◆ Data excerpts:
** Begin **

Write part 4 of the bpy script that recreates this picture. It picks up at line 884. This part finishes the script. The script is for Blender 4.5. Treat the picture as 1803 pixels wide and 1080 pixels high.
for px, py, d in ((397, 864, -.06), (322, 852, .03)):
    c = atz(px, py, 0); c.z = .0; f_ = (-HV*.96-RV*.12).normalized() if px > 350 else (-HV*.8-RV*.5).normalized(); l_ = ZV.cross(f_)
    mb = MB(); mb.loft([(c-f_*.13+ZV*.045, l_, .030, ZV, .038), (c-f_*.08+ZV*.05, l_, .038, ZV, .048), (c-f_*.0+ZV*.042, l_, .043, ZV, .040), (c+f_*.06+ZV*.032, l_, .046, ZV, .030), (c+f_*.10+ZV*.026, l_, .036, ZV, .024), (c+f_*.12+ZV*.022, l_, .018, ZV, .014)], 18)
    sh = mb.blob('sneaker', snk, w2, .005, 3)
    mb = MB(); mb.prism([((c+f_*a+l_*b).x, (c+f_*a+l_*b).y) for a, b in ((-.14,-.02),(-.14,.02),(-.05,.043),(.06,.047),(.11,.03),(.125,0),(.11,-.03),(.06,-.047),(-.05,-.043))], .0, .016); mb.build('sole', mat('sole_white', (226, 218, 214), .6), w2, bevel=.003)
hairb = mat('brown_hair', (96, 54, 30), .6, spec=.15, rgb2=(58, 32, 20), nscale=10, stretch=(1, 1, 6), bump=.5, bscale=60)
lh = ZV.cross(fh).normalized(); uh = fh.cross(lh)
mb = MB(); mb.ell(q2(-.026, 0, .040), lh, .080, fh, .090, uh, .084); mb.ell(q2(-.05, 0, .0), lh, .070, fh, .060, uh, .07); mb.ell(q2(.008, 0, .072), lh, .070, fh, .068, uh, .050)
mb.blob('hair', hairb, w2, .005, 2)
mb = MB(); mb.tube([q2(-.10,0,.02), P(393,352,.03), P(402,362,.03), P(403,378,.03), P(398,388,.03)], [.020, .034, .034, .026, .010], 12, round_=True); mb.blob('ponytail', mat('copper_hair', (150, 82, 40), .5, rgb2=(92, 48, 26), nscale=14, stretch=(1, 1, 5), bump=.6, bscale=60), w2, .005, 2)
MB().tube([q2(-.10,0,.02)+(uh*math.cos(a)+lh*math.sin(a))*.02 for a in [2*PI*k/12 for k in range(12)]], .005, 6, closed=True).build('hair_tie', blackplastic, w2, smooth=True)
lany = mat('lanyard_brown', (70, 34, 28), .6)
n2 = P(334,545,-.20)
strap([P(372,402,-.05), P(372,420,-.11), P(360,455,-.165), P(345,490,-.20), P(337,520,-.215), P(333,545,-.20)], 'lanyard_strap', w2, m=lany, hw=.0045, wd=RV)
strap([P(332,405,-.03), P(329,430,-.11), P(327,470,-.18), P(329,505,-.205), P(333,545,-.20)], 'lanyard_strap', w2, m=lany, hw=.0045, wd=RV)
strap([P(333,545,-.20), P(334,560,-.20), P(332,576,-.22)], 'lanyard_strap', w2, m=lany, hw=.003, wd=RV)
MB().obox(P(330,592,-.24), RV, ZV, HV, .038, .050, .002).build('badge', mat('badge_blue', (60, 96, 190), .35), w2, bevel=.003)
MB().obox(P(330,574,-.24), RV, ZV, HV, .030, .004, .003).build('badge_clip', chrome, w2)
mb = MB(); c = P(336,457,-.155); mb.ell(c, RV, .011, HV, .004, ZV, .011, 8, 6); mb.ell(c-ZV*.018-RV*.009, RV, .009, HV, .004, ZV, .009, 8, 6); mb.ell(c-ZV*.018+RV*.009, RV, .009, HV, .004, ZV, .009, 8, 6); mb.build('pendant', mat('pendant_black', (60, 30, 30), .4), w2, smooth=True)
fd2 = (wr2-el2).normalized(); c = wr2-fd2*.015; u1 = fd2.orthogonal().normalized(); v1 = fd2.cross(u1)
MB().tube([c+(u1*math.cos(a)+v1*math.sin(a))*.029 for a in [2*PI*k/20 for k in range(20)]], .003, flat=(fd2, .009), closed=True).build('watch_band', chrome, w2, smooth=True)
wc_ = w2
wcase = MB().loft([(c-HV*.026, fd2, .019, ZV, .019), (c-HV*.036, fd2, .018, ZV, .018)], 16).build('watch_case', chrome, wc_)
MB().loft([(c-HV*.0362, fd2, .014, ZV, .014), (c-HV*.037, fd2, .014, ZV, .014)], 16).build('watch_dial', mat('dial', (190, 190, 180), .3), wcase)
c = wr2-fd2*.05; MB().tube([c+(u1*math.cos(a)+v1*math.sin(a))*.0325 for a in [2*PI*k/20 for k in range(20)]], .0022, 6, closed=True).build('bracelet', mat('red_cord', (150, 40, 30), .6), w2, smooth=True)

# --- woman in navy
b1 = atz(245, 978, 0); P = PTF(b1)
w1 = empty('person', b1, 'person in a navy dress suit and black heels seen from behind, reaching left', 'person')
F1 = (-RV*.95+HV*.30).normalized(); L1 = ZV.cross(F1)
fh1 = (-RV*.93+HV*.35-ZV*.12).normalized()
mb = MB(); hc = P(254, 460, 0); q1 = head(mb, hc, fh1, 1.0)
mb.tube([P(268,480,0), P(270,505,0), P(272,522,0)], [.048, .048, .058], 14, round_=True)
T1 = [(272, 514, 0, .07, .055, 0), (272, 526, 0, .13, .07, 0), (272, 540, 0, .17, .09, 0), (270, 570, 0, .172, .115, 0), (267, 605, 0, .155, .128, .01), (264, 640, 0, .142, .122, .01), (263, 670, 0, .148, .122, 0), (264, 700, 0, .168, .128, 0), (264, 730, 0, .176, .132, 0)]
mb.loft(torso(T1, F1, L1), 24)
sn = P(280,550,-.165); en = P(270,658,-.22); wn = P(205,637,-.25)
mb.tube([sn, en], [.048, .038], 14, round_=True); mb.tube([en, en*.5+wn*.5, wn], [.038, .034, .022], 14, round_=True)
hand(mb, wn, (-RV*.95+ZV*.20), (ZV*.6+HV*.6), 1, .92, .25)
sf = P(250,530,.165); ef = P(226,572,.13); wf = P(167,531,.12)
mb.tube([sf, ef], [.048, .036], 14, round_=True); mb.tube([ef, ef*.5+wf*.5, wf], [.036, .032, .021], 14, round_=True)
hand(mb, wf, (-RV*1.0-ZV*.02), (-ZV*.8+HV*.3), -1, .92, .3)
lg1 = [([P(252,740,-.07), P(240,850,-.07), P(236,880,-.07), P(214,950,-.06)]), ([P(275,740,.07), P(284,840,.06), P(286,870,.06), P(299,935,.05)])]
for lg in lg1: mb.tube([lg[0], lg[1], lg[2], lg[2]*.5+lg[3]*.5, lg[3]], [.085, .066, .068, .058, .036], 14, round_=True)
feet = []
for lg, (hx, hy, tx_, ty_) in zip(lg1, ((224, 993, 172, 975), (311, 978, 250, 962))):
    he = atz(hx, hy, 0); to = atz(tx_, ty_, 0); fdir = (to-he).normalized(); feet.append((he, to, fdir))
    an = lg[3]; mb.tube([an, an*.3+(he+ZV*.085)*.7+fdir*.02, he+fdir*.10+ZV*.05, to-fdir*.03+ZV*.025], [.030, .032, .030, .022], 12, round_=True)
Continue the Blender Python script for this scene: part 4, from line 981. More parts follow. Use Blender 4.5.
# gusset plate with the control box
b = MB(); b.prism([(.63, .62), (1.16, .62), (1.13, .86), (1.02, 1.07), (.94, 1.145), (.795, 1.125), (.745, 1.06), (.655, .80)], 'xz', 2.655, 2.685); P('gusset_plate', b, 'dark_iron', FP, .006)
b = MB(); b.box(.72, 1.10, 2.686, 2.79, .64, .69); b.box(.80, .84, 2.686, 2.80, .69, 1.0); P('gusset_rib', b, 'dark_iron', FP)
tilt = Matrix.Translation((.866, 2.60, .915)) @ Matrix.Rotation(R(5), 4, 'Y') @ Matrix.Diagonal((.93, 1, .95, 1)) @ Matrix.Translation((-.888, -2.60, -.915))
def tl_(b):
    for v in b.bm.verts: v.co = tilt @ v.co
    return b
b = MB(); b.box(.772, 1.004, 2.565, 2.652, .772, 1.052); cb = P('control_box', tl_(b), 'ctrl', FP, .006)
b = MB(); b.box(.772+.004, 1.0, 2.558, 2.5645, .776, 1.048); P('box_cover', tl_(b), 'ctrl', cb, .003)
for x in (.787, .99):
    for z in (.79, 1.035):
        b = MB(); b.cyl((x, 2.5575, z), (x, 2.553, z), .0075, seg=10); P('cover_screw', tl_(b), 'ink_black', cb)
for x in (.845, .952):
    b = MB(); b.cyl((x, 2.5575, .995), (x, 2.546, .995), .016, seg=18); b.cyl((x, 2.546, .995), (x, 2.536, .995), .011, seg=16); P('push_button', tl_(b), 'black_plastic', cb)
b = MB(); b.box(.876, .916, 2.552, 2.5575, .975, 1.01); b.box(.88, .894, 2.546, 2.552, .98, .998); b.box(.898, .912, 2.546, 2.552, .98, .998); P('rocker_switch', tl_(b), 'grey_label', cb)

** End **

◆ Goal: Collect every line above that contains the word "Blender".

◆ Result:
Write part 4 of the bpy script that recreates this picture. It picks up at line 884. This part finishes the script. The script is for Blender 4.5. Treat the picture as 1803 pixels wide and 1080 pixels high.
Continue the Blender Python script for this scene: part 4, from line 981. More parts follow. Use Blender 4.5.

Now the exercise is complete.